The problem is easy to fix. It’s just a matter of allowing the ECB to act as guarantor of the debt of the individual states. (Which is what the Fed did for the entire financial system after Lehman collapsed.) But the ECB doesn’t want this power because it would preclude the bank from imposing its austerity regime on the member-states while claiming it has no choice to act otherwise. As it stands, the ECB is the perfect tool for spreading neoliberalism throughout the eurozone, and that is precisely what it’s doing.

What’s remarkable about the “debt crisis” is that it was entirely predictable. Many economists warned from the very onset that the monetary union was structurally flawed and wouldn’t work without greater political and fiscal integration. Many critics, like Wynne Godley, focused on the eurozone’s absence of a lender of last resort. Here’s how he summed it up back in 1992:

“If a government does not have its own central bank on which it can draw cheques freely, its expenditures can be financed only by borrowing in the open market in competition with businesses, and this may prove excessively expensive or even impossible, particularly under conditions of extreme emergency….The danger then, is that the budgetary restraint to which governments are individually committed will impart a disinflationary bias that locks Europe as a whole into a depression it is powerless to lift.” (“The Greatest Prediction of the last 20 Years,” Pragmatic Capitalism)
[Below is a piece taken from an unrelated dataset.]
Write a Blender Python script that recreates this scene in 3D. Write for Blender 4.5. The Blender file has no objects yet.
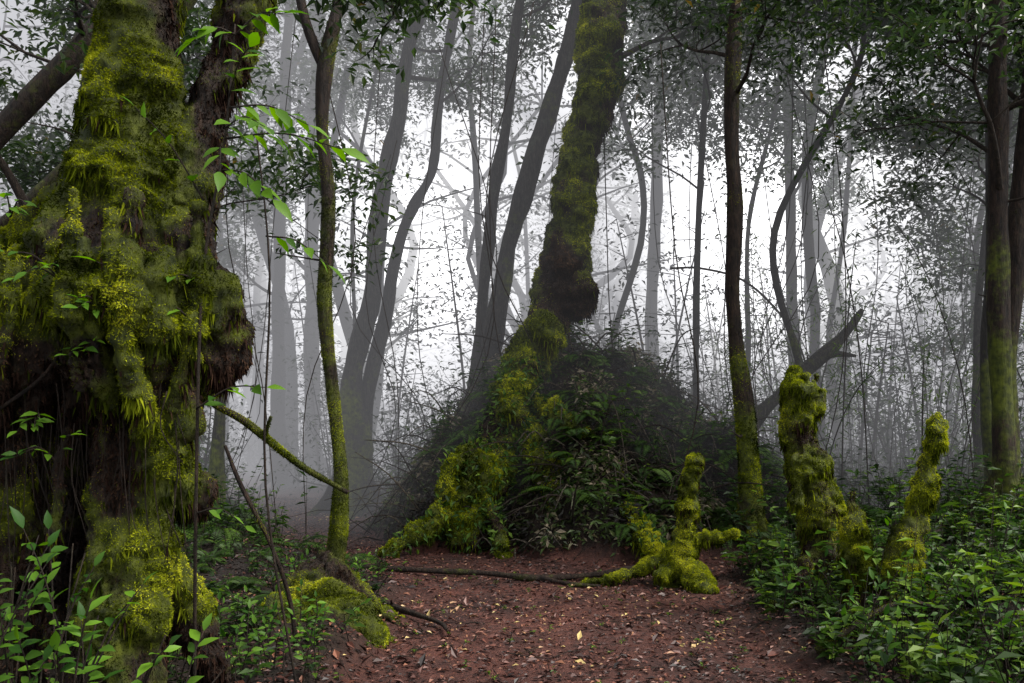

Indeed. Italy and the other countries are in dire straits because they do not control their own currency and, thus, cannot control their own fate. They are entirely at the mercy of the ECB. Is it any wonder why restructuring is never seriously considered (because it would cost the banks and bondholders money) or why there’s been no attempt to create a stimulus program that will lift the struggling states in the south out of their slump and back into the black? The ECB refuses to use the tools that are available to it because its overall policy objectives are already being achieved. Internal devaluation and belt-tightening are the path to privatization, fewer social services, and cheaper labor, exactly what the bankers want.

So, where is all this headed?

I’ll let The Economist have the last word. This is from an article  by Ryan Avent in the current issue titled “Finito?”:

“I have been examining and re-examining the situation, trying to find the potential happy ending. It isn’t there. The euro zone is in a death spiral. Markets are abandoning the periphery, including Italy, which is the world’s eighth largest economy and third largest bond market. This is triggering margin calls and leading banks to pull credit from the European market. This, in turn, is damaging the European economy, which is already being squeezed by the austerity programmes adopted in every large euro-zone economy. A weakening economy will damage revenues, undermining efforts at fiscal consolidation, further driving away investors and potentially triggering more austerity. The cycle will continue until something breaks. Eventually, one economy or another will face a true bank run and severe capital flight and will be forced to adopt capital controls. At that point, it will effectively be out of the euro area. What happens next isn’t clear, but it’s unlikely to be pretty.” (“Finito?, The Economist)

The chances of the eurozone surviving in its present form are slim to none.